Teachers

Developing the teaching practices necessary to create accessible math classrooms at the school, jurisdiction and classroom structures will require significant investment in professional development.

1. Most teachers, principals and senior administrators recognize the experience described by Mrs. Jamieson. They, themselves, have had unfortunate experiences with math in school—or they know many people in the same boat. Teaching mathematics that makes mathematics accessible to all students requires that teachers design learning experiences in mathematics that many of them have never experienced.

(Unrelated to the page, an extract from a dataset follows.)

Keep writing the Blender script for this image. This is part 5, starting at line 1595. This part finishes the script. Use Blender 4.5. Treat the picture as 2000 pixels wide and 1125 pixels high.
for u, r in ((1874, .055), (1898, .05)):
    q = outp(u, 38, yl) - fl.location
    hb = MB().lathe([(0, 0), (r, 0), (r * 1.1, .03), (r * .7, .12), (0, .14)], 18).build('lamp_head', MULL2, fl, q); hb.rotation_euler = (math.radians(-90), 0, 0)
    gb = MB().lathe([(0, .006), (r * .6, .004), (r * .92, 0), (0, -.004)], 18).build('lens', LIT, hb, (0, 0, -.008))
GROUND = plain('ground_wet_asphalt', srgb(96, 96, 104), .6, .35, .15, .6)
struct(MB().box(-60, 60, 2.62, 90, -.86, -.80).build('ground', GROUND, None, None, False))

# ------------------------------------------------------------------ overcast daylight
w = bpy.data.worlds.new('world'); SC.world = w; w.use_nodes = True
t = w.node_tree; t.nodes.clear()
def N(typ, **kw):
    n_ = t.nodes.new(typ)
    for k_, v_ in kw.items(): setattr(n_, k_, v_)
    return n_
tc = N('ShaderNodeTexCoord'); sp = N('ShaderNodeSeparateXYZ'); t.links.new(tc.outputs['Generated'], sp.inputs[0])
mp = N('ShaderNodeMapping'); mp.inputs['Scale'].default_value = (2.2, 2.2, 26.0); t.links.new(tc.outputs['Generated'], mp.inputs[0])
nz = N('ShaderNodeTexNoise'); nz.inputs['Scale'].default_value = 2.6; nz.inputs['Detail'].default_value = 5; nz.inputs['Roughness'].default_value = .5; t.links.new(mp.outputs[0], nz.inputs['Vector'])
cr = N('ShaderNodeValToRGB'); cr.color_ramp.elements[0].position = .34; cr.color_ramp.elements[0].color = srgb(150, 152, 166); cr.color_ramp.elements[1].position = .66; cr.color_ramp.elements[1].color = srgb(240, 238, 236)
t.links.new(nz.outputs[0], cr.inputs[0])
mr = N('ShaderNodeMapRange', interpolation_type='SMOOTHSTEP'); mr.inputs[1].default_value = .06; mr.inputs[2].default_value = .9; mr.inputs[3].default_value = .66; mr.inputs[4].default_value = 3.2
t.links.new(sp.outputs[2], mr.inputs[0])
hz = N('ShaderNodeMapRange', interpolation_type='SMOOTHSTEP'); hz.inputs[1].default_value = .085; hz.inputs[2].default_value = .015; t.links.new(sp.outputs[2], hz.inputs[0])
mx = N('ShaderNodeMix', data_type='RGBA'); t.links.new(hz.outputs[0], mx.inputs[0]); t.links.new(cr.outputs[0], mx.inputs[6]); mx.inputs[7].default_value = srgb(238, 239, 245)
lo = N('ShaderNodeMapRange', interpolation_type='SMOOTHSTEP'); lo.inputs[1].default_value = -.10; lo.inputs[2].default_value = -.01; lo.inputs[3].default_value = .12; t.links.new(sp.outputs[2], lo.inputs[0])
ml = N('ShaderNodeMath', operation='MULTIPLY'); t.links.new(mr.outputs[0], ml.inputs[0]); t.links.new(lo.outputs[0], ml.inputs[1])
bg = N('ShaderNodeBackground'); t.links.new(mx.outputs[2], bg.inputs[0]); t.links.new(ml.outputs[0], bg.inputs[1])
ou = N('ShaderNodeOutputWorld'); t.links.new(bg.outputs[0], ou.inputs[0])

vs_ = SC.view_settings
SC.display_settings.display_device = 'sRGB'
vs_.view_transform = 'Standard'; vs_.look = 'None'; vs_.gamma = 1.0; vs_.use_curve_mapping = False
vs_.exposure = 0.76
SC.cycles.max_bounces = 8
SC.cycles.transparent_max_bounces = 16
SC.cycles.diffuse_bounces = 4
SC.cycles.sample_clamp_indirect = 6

Progress will require the active engagement of mathematicians and math educators to design pedagogical content knowledge, mathematical knowledge for teaching and mathematical content knowledge. More math courses of the procedural sort will not get teachers out of their current dilemma. While most need more mathematics, it is mathematics of a particular sort: the kind that permits them to design more robust mathematical engagement with topics that gives students access to complex mathematical ideas.

 

Changing teaching practices to facilitate accessible classrooms requires significant investment in professional development that would permeate both the school district, and the classroom. Leadership to support teachers, including providing them with useful feedback and to have sound judgments made in terms of timetables and resources at the administrative level is essential. It requires a degree of understanding of UDL principles. The teacher must also have a strong sense of the mathematical learning in order to determine the next teaching steps and to provide students with timely, specific feedback. But because most teachers learned mathematics in the traditional procedural sense, teaching the subject in a new way, that makes is truly accessible for all, is a challenge. They’re attempting to design learning experiences in mathematics they haven’t personally experienced.

Mrs. Jamieson, the Grade 7 teacher participating in this study, was in that boat. “As a student, I struggled with math all the way through school and it wasn’t until I got to university that it actually started to click for me,” she said.

“But having said that, sitting in a classroom that has math delivered in one way – ‘here it is, now do it, now hand it in and I’ll mark it’ – I’m not sure that reaches the majority of students. I think it hits the middle of the road, most of the kids get it, many of them get a little.”

Progress in creating accessible mathematics classrooms will happen when math educators and other experts design more effective pedagogical and mathematical content knowledge. This would permit educators to have more of a robust mathematical engagement that allows students to access the complex mathematical ideas of which they’re capable of accomplishing.